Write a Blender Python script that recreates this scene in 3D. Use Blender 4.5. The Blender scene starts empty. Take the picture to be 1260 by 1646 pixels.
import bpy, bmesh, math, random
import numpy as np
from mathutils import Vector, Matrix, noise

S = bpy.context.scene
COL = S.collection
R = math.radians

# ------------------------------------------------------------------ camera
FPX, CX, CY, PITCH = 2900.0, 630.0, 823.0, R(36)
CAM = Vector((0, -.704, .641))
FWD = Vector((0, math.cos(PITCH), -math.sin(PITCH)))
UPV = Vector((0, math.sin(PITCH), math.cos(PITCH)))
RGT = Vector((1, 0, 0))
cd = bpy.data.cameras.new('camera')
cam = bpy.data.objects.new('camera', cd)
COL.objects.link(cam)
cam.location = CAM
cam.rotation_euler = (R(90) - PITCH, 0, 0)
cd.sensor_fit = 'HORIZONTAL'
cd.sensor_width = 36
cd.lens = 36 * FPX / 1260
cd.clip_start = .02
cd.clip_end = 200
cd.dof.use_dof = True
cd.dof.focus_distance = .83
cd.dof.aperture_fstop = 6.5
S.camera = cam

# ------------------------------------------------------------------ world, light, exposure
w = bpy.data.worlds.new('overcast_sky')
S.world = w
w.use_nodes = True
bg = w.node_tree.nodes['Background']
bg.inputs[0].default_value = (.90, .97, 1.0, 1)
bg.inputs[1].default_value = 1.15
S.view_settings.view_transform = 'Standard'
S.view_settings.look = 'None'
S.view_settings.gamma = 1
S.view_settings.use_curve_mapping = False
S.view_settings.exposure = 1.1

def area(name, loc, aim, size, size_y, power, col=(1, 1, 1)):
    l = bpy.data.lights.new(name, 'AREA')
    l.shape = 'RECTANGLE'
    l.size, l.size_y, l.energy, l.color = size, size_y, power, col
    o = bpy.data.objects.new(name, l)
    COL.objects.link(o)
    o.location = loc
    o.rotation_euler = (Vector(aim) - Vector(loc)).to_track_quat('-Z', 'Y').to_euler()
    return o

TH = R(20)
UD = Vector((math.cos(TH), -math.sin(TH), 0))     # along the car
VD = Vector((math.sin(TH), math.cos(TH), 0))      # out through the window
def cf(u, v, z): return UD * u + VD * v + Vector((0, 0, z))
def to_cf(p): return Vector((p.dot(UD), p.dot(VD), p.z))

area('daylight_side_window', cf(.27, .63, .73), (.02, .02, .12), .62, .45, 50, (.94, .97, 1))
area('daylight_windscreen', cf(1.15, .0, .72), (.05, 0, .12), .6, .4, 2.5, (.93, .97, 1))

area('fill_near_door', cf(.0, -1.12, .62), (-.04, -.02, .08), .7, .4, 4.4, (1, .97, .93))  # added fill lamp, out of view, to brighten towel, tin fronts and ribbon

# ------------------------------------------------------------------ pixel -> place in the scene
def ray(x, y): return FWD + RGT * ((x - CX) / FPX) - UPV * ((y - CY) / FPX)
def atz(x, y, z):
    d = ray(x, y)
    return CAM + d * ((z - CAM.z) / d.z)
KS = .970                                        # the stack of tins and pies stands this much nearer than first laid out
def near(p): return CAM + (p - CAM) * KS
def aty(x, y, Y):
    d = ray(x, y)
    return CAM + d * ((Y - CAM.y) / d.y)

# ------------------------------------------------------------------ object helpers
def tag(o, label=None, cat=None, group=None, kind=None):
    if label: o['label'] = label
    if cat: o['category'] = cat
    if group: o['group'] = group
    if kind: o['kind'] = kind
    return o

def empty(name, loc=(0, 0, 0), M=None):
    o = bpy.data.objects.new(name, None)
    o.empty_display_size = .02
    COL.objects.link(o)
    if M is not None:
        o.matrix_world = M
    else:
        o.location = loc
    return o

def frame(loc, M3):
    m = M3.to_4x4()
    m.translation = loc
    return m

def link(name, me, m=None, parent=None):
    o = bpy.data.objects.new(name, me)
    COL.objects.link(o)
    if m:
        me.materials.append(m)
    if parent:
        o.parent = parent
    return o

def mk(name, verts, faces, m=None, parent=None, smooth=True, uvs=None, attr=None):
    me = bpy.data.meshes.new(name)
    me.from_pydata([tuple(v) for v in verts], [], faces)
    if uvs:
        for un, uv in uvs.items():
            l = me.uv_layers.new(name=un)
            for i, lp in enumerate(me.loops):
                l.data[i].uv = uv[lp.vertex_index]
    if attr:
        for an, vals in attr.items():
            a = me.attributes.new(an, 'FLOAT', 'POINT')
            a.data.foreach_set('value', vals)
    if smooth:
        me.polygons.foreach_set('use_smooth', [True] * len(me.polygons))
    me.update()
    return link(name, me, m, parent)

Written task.
Give back exactly the material above from its opening line to the line bearing "R = math.radians".

Finished exercise.
Write a Blender Python script that recreates this scene in 3D. Use Blender 4.5. The Blender scene starts empty. Take the picture to be 1260 by 1646 pixels.
import bpy, bmesh, math, random
import numpy as np
from mathutils import Vector, Matrix, noise

S = bpy.context.scene
COL = S.collection
R = math.radians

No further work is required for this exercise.